→ **Stored items**
-- START --
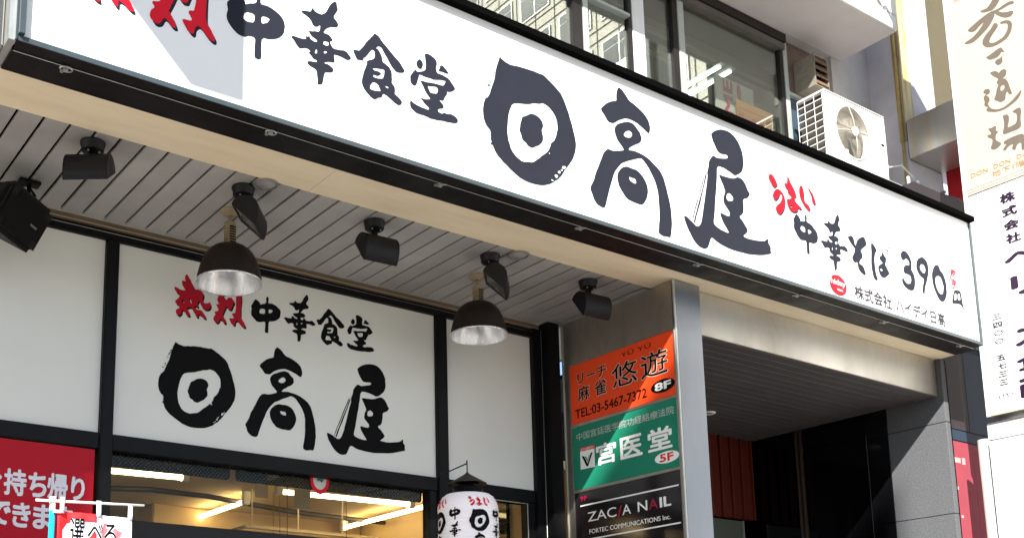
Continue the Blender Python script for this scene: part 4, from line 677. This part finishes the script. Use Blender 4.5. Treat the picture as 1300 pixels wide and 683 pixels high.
# restaurant room
rr = thing('restaurant_room', 'warm lit restaurant room behind the shop window, cream ceiling and walls', 'room', (3, 7, 1.4))
box('ceiling', room_ceil, -0.5, 4.9, 5.0, 10, 1.45, 1.5, rr); box('back_wall', room_wall, -0.5, 4.9, 10, 10.1, -1.6, 1.45, rr)
box('left_wall', room_wall, -0.55, -0.5, 5.0, 10, -1.6, 1.45, rr); box('right_wall', room_wall, 4.75, 4.80, 5.0, 10, -1.6, 1.45, rr)
box('floor', brown_wood, -0.5, 4.9, 5.0, 10, -1.6, -1.55, rr)
box('duct_box', room_wall, 1.2, 2.6, 8.1, 8.8, 1.22, 1.449, rr, .01); box('beam', room_wall, 3.0, 4.74, 7.4, 7.7, 1.30, 1.449, rr, .01)
box('header', joint_dark, 0, 4.34, 4.951, 5.0, 1.19, 2.24, rr)
box('duct_box', mat('olive_duct', (.30, .27, .15), .6), 1.75, 2.05, 5.9, 6.3, 1.08, 1.449, rr)
ra = thing('ceiling_cassette', 'square ceiling air cassette with dark slots inside the restaurant', 'air conditioner', (3.9, 7.6, 1.44))
box('frame', mat('cassette_cream', (.60, .50, .34), .5), 3.30, 4.30, 7.9, 8.8, 1.415, 1.448, ra, .01); box('grille', mat('cassette_dark', (.16, .13, .08), .6), 3.45, 4.15, 8.05, 8.65, 1.405, 1.4145, ra)
def tubelamp(label, p0, p1, zt=1.385):
    mx_, my_ = (p0[0]+p1[0])/2, (p0[1]+p1[1])/2
    t = thing('tube_lamp', label, 'lamp', (mx_, my_, 1.45), 'lit warm tubes on the restaurant ceiling')
    tube('tube', tube_m, [(p0[0], p0[1], zt), (p1[0], p1[1], zt)], .016, t, 12)
    d = Vector((p1[0]-p0[0], p1[1]-p0[1], 0)).normalized()
    for q, s in ((p0, -1), (p1, 1)):
        c = Vector((q[0], q[1], 0))+d*s*.012
        box('end_socket', white_plastic, c.x-.022, c.x+.022, c.y-.022, c.y+.022, zt-.024, 1.4495, t, .003)
k_ = 1.385/1.35
def sc(p): return (p[0]*k_, p[1]*k_)
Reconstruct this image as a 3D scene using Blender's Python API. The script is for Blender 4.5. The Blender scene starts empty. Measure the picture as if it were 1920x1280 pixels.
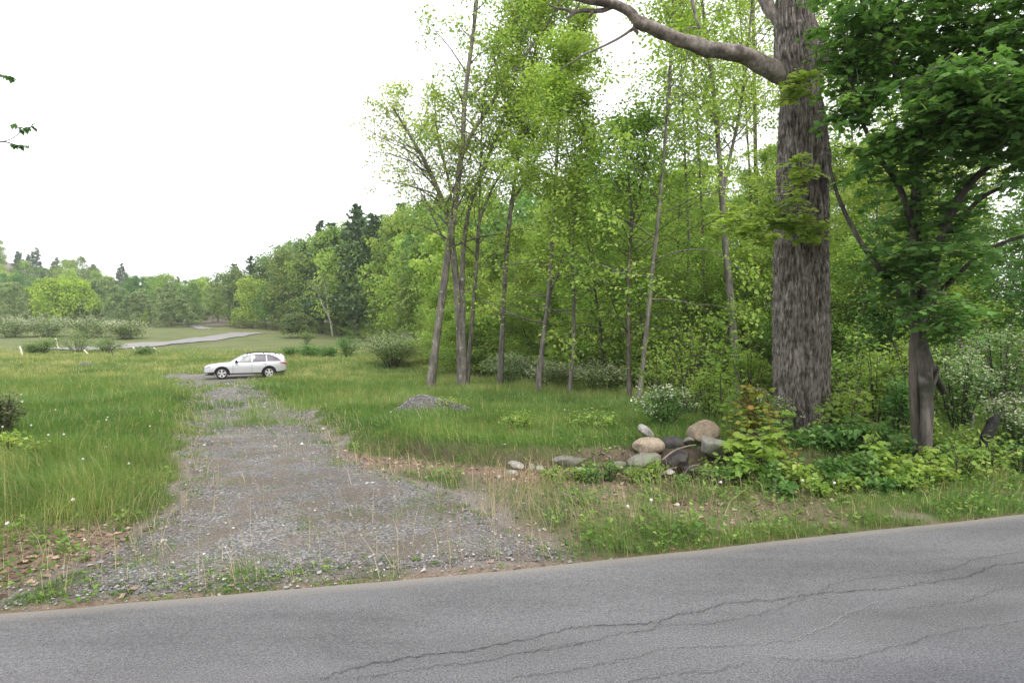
-- END --
→ **SET TASK**
Your task is to transcribe all of the records precisely, with no images included.

→ **PROBLEM SOLUTION**
Continue the Blender Python script for this scene: part 4, from line 677. This part finishes the script. Use Blender 4.5. Treat the picture as 1300 pixels wide and 683 pixels high.
# restaurant room
rr = thing('restaurant_room', 'warm lit restaurant room behind the shop window, cream ceiling and walls', 'room', (3, 7, 1.4))
box('ceiling', room_ceil, -0.5, 4.9, 5.0, 10, 1.45, 1.5, rr); box('back_wall', room_wall, -0.5, 4.9, 10, 10.1, -1.6, 1.45, rr)
box('left_wall', room_wall, -0.55, -0.5, 5.0, 10, -1.6, 1.45, rr); box('right_wall', room_wall, 4.75, 4.80, 5.0, 10, -1.6, 1.45, rr)
box('floor', brown_wood, -0.5, 4.9, 5.0, 10, -1.6, -1.55, rr)
box('duct_box', room_wall, 1.2, 2.6, 8.1, 8.8, 1.22, 1.449, rr, .01); box('beam', room_wall, 3.0, 4.74, 7.4, 7.7, 1.30, 1.449, rr, .01)
box('header', joint_dark, 0, 4.34, 4.951, 5.0, 1.19, 2.24, rr)
box('duct_box', mat('olive_duct', (.30, .27, .15), .6), 1.75, 2.05, 5.9, 6.3, 1.08, 1.449, rr)
ra = thing('ceiling_cassette', 'square ceiling air cassette with dark slots inside the restaurant', 'air conditioner', (3.9, 7.6, 1.44))
box('frame', mat('cassette_cream', (.60, .50, .34), .5), 3.30, 4.30, 7.9, 8.8, 1.415, 1.448, ra, .01); box('grille', mat('cassette_dark', (.16, .13, .08), .6), 3.45, 4.15, 8.05, 8.65, 1.405, 1.4145, ra)
def tubelamp(label, p0, p1, zt=1.385):
    mx_, my_ = (p0[0]+p1[0])/2, (p0[1]+p1[1])/2
    t = thing('tube_lamp', label, 'lamp', (mx_, my_, 1.45), 'lit warm tubes on the restaurant ceiling')
    tube('tube', tube_m, [(p0[0], p0[1], zt), (p1[0], p1[1], zt)], .016, t, 12)
    d = Vector((p1[0]-p0[0], p1[1]-p0[1], 0)).normalized()
    for q, s in ((p0, -1), (p1, 1)):
        c = Vector((q[0], q[1], 0))+d*s*.012
        box('end_socket', white_plastic, c.x-.022, c.x+.022, c.y-.022, c.y+.022, zt-.024, 1.4495, t, .003)
k_ = 1.385/1.35
def sc(p): return (p[0]*k_, p[1]*k_)
Reconstruct this image as a 3D scene using Blender's Python API. The script is for Blender 4.5. The Blender scene starts empty. Measure the picture as if it were 1920x1280 pixels.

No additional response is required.